You can get into trouble for hiring someone who doesn't have the government's permission to be within the politically defined borders of the United States. Even some people who claim to be for limited government like this idea ­ they favor tough employer sanctions and raids by armed government agents to break up such commercial relations between consenting adults.

You can get into trouble if you ingest a disapproved intoxicant or narcotic. Heck, you can get in trouble for ingesting some approved ones without permission.

You can get into trouble if you refuse to sell your land to the government at any price when politicians decide they want it for a public or private  use.

You can get into trouble for putting a shop in an area zoned exclusively residential or vice versa.

You can get into trouble for doing some jobs without a government license, even if your customers are perfectly happy.

And, oh yes, soon you'll get into trouble for not buying a health-insurance policy.

You can get into trouble for doing a long list of other things that harm no one whatsoever. The things I'm thinking of are not objectively wrong. They're just mandates and prohibitions decreed by a legislature and signed by an executive.

"It's the law."

Is it?

There's a legal tradition dating back to antiquity which says that "law" means the natural law and that any legislative product that conflicts with the natural law is no law at all.

As Auburn University philosopher Roderick Long points out, the principle lex injusta non est lex ­ an unjust law is not a law ­  "was once, and indeed for over two millennia, the dominant position in western philosophy of law…. This doctrine was upheld by Socrates, Plato, and Xenophon, by the Stoics and by Cicero, by Augustine and Aquinas, and by Blackstone as well.  The traditional idea was that law must be distinguished from mere force by its authority, and that nothing unjust could have genuine authority" ("Inside and Outside Spooner's Jurisprudence"; link will download an unpublished paper in Word format).

As Long points out, the great American political philosopher Lysander Spooner (1808-1887) applied this principle in his characteristically consistent and rigorous manner. It's worth seeing what Spooner had to say. In 1882 Spooner defined natural law as "the science of justice":

the science of all human rights; of all a man's rights of person and property; of all his rights to life, liberty, and the pursuit of happiness.

It is the science which alone can tell any man what he can, and cannot, do; what he can, and cannot, have; what he can, and cannot, say, without infringing the rights of any other person.
It is the science of peace; and the only science of peace; since it is the science which alone can tell us on what conditions mankind can live in peace, or ought to live in peace, with each other.

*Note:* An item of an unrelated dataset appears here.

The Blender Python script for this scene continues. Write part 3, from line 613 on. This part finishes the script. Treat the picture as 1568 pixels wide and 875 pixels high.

In his 1886 "A Letter to Grover Cleveland," Spooner elaborated on what natural law is:

Let me then remind you that justice is an immutable, natural principle; and not anything that can be made, unmade, or altered by any human power.
It is also a subject of science, and is to be learned, like mathematics, or any other science. It does not derive its authority from the commands, will, pleasure, or discretion of any possible combination of men, whether calling themselves a government, or by any other name.
It is also, at all times, and in all places, the supreme law. And being everywhere and always the supreme law, it is necessarily everywhere and always the only law.

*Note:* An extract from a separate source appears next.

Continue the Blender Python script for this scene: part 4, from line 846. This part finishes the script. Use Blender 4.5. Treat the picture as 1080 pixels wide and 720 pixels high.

This is hard-hitting stuff, absolutely bracing. But where does it leave the Congress, state legislature, and city council?

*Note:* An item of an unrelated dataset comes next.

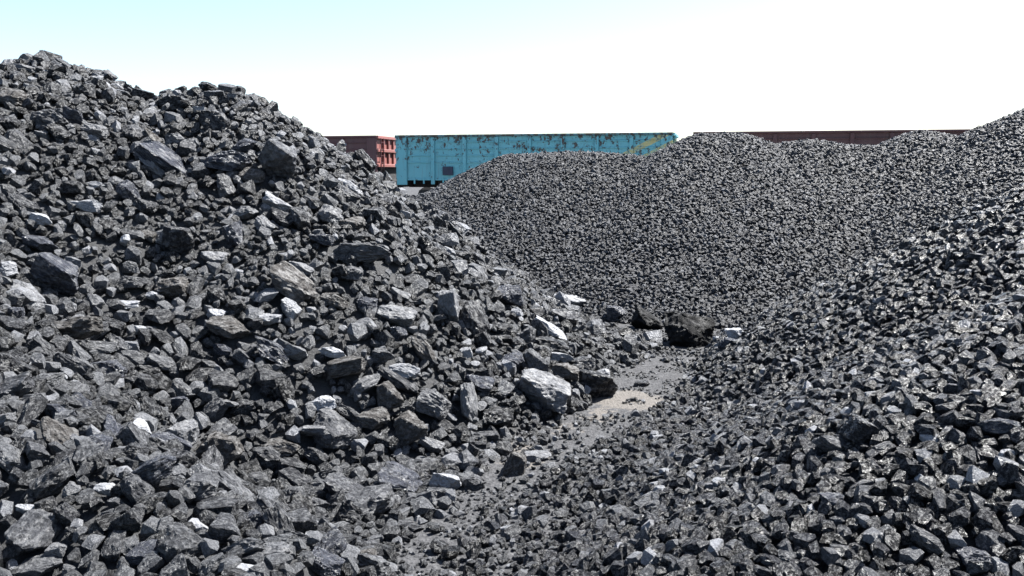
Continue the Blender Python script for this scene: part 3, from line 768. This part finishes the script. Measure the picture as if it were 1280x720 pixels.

Lawmakers, as they call themselves, can add nothing to it, nor take anything from it. Therefore all their laws, as they call them, ­ that is, all the laws of their own making, ­ have no color of authority or obligation. It is a falsehood to call them laws; for there is nothing in them that either creates men's duties or rights, or enlightens them as to their duties or rights. There is consequently nothing binding or obligatory about them. And nobody is bound to take the least notice of them, unless it be to trample them under foot, as usurpations.

But if perchance Congress should pass a law that coincides with the natural law?

If they command men to do justice, they add nothing to men's obligation to do it, or to any man's right to enforce it. They are therefore mere idle wind, such as would be commands to consider the day as day, and the night as night.

Legislation consistent with justice, however, is the exception not the rule, as we know. The real laws commanding us to do natural justice and abstain from injustice are older than the hills, fully in force before the first Congress or legislature convened. So we must ask, what is the status of "law" if it contravenes the natural law? Spooner answers:

If they command or license any man to do injustice, they are criminal on their face. If they command any man to do anything which justice does not require him to do, they are simple, naked usurpations and tyrannies. If they forbid any man to do anything, which justice could permit him to do, they are criminal invasions of his natural and rightful liberty. In whatever light, therefore, they are viewed, they are utterly destitute of everything like authority or obligation. They are all necessarily either the impudent, fraudulent, and criminal usurpations of tyrants, robbers, and murderers, or the senseless work of ignorant or thoughtless men, who do not know, or certainly do not realize, what they are doing….

It is intrinsically just as false, absurd, ludicrous, and ridiculous to say that lawmakers, so-called, can invent and make any laws, of their own, authoritatively fixing, or declaring, the rights of individuals, or that shall be in any manner authoritative or obligatory upon individuals, or that individuals may rightfully be compelled to obey, as it would be to say that they can invent and make such mathematics, chemistry, physiology, or other sciences, as they see fit, and rightfully compel individuals to conform all their actions to them, instead of conforming them to the mathematics, chemistry, physiology, or other sciences of nature.

Of course, prudence may counsel compliance with the arbitrary decrees of legislators. Within limits, so be it. But, please, in the name of exactness and truth, do not think of it as obeying the law.